WASHINGTON, April 5, 2017 - The Trump administration has made clear its dislike of the five-year-old U.S.-Korea free trade agreement (KORUS FTA), but South Korea’s ambassador is making an impassioned defense for the pact that the U.S. beef industry also loves.

“The KORUS FTA has been enforced for the past five years and … it is working fine,” Ambassador Ahn Ho-Young told Agri-Pulse in a recent interview after delivering a speech to the National Cattlemen’s Beef Association (NCBA) in Washington.

While that may be South Korea’s view – the country had a $28 billion trade surplus for goods with the U.S. last year – the Trump administration thinks otherwise.

Buried in the 2017 Trade Policy Agenda released last month by the White House was the complaint that KORUS FTA “has coincided with a dramatic increase in our trade deficit with that country.

“From 2011 … to 2016,” the agenda said, “the total value of U.S. goods exported to South Korea fell by $1.2 billion. Meanwhile, U.S. imports of goods from South Korea grew by more than $13 billion. As a result, our trade deficit in goods with South Korea more than doubled. Needless to say, this is not the outcome the American people expected from that agreement.”

Ahn painted a different picture when he spoke to a room full of cattle ranchers. It was a receptive audience because, unlike many other goods, beef exports to South Korea are booming.

The U.S. shipped about $1.1 billion worth of beef to South Korea in 2016, up from just $582 million four years earlier. Much of that increase is attributed to the trade pact, which slashed imports on U.S. beef.

“Do you love beef?” Ahn shouted to the NCBA audience. The packed room yelled back a resounding “Yes!”

“I love beef as well,” Ahn responded. “Especially beef coming from the United States.”

But U.S. trade with South Korea goes far beyond just beef. The Asian country continues to increase exports of cars, smartphones, semiconductors and other products to the U.S., pushing up South Korea’s trade surplus.

That is subject to change, though, Ahn stressed. For example, South Korea is beginning to import liquefied natural gas from the U.S. and that will cut down on the U.S. trade deficit. South Korea is scheduled to buy $2 billion of the fuel this year and then accelerate purchases, the ambassador said.

Ahn admitted that there is some uncertainty surrounding trade with the U.S., but also stressed that the two countries’ trade and investment relationship continues to evolve and improve. Hankook, a tire manufacturer, and LG Electronics, two South Korean companies, are building new factories in Tennessee, Ahn said.

The Trump administration has already pulled the U.S. out of the Trans-Pacific Partnership (TPP) and started the process of renegotiating the North American Free Trade Agreement (NAFTA) with Mexico and Canada.

Kevin Kester, NCBA’s president-elect, told Agri-Pulse that there is some concern about the White House trade agenda, but stressed that he’s confident that cattle ranchers won’t be hurt and that beef exports will thrive.

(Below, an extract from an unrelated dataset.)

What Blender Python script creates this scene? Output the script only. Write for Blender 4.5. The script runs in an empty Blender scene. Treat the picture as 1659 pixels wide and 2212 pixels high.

“Of course, we don’t want to be collateral damage or see any unintended consequences from the administration as they look into different trade negotiations,” he said. “We have hard assurances from many within the administration that they will look after us.”

Ahn said he has gotten no word from the Trump administration yet about a desire to renegotiate the trade agreement, but he stressed that South Korea is willing to be flexible in its trading relationship with the U.S.

“The review of KORUS FTA is an ongoing process,” the ambassador said. “It is not something which is just written in cement and stuck. It is something which is evolving all the time.”